— Begin SUPPLIED INFORMATION —

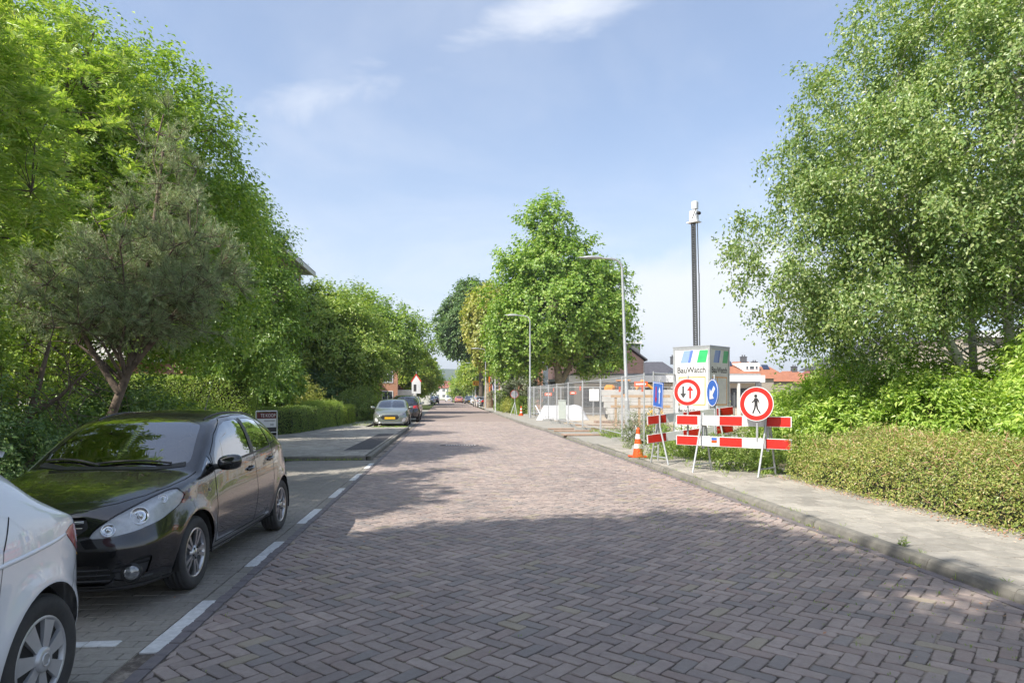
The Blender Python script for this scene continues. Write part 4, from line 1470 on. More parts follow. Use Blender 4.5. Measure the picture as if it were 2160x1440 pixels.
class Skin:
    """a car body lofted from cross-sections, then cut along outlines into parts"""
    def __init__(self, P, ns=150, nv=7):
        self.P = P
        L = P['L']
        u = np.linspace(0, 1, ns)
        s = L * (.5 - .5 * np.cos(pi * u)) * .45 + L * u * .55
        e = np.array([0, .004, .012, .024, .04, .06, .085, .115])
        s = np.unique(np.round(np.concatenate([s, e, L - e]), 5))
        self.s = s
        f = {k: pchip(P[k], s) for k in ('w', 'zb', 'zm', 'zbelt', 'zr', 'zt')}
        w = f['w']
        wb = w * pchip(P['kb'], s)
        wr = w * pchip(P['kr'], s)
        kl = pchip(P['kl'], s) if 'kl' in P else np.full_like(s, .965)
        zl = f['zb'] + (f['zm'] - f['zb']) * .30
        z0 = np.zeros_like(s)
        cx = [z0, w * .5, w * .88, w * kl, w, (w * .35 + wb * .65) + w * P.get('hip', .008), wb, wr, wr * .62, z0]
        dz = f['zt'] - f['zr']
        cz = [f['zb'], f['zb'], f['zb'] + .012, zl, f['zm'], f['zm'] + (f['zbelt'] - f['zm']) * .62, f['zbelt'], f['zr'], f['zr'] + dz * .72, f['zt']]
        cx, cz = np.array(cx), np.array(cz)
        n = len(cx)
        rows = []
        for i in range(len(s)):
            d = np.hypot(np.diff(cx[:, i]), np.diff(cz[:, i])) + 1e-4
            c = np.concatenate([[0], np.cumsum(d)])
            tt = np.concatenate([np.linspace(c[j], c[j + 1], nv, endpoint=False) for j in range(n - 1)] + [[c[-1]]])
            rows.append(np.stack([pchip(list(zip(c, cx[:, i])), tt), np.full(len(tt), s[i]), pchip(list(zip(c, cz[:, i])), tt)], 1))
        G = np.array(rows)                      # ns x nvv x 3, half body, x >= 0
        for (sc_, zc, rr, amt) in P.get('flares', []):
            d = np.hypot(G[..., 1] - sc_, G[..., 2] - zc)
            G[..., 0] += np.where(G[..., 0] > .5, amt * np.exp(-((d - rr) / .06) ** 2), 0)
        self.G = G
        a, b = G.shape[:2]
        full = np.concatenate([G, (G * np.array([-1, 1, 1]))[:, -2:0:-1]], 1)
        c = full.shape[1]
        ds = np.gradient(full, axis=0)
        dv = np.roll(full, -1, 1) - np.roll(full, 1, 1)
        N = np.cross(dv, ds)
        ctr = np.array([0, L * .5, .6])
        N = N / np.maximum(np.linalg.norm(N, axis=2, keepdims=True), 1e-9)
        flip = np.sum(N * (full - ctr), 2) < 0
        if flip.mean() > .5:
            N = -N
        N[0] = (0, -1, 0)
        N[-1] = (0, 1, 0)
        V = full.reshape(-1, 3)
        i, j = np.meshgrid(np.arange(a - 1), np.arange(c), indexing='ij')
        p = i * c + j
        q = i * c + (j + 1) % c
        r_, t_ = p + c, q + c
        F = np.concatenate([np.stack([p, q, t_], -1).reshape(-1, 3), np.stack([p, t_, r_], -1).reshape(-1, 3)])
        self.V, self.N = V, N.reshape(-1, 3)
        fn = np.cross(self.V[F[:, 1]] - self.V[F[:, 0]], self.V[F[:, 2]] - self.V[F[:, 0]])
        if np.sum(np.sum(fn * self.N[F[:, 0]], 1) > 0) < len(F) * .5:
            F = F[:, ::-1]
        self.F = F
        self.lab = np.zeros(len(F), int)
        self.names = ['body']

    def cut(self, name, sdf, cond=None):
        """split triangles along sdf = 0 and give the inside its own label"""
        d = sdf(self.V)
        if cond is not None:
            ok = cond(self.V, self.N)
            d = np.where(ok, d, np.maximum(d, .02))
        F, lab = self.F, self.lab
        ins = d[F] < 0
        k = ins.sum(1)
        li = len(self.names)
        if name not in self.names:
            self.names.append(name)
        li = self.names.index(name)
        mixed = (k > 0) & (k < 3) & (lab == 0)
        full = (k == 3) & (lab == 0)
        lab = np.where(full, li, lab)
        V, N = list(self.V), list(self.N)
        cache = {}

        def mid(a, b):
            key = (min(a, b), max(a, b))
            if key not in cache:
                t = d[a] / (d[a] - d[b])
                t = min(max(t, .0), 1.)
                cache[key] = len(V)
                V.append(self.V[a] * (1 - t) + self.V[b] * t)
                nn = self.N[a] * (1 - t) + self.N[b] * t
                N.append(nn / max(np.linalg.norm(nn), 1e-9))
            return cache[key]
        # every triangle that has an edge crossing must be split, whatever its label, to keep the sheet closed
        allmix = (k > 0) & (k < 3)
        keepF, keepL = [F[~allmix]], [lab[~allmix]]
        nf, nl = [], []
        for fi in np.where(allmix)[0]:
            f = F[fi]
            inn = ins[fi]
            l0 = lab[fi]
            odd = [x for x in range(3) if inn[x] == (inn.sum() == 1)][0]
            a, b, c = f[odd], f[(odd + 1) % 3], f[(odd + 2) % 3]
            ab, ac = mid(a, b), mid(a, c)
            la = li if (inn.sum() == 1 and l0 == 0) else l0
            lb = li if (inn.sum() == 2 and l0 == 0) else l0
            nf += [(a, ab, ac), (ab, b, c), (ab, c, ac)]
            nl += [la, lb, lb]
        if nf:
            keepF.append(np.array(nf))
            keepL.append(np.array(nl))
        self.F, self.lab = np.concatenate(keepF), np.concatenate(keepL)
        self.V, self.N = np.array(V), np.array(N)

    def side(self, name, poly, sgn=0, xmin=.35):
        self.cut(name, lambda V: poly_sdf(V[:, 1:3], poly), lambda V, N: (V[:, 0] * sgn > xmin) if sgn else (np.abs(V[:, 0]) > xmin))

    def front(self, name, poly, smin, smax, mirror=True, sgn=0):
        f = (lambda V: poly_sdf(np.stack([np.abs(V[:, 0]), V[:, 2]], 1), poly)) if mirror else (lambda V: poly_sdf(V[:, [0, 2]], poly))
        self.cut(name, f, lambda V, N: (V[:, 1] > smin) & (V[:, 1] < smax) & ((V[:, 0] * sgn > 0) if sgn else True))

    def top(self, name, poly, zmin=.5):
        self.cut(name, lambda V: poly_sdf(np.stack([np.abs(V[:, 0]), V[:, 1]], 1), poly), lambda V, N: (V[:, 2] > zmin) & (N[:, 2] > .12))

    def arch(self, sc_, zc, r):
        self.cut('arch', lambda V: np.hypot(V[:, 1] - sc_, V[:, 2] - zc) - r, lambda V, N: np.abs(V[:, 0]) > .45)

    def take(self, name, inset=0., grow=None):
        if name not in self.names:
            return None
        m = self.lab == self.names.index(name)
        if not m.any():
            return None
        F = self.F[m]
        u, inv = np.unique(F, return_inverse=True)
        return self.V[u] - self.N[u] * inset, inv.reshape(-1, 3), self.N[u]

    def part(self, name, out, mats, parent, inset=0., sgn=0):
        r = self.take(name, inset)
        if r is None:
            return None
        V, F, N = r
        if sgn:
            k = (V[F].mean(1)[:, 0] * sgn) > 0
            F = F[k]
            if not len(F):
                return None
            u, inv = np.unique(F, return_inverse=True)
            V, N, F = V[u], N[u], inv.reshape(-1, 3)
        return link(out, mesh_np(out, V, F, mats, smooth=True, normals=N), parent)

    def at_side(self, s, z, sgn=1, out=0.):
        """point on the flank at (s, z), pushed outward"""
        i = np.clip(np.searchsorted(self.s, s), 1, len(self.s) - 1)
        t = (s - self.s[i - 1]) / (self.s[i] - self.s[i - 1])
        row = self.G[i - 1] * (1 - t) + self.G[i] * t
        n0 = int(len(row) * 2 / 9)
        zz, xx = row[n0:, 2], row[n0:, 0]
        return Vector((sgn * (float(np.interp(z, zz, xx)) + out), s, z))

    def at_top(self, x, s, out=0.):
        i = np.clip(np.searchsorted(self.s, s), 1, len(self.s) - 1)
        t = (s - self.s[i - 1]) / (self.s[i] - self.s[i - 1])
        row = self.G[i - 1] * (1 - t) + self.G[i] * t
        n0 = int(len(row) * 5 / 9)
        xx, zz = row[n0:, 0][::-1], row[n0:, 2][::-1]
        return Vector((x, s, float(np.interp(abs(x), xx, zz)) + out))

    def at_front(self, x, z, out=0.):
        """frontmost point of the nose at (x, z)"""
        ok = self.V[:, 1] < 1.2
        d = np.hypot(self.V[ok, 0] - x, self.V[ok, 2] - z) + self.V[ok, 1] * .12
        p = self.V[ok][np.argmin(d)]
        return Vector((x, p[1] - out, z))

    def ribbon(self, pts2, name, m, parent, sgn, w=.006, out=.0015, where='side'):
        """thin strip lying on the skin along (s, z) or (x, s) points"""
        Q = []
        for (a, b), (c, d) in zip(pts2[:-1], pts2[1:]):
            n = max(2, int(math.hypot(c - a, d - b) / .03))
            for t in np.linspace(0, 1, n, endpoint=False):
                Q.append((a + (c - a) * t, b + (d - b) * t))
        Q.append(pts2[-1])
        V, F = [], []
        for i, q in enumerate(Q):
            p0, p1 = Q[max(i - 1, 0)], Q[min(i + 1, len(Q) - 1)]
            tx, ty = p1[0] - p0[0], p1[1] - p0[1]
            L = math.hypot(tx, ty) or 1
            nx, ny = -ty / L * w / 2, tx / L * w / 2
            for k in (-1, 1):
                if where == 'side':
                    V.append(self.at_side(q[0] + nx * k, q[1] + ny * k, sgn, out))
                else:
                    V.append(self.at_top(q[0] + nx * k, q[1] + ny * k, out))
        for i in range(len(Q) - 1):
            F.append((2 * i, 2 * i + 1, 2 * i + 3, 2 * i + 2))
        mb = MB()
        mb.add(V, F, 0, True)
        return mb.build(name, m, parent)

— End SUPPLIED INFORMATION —

> **WHAT TO WORK ON**: Copy, from the material above, each line in which the string "parts" occurs.

> **OUTPUT OF THE TASK**:
The Blender Python script for this scene continues. Write part 4, from line 1470 on. More parts follow. Use Blender 4.5. Measure the picture as if it were 2160x1440 pixels.
    """a car body lofted from cross-sections, then cut along outlines into parts"""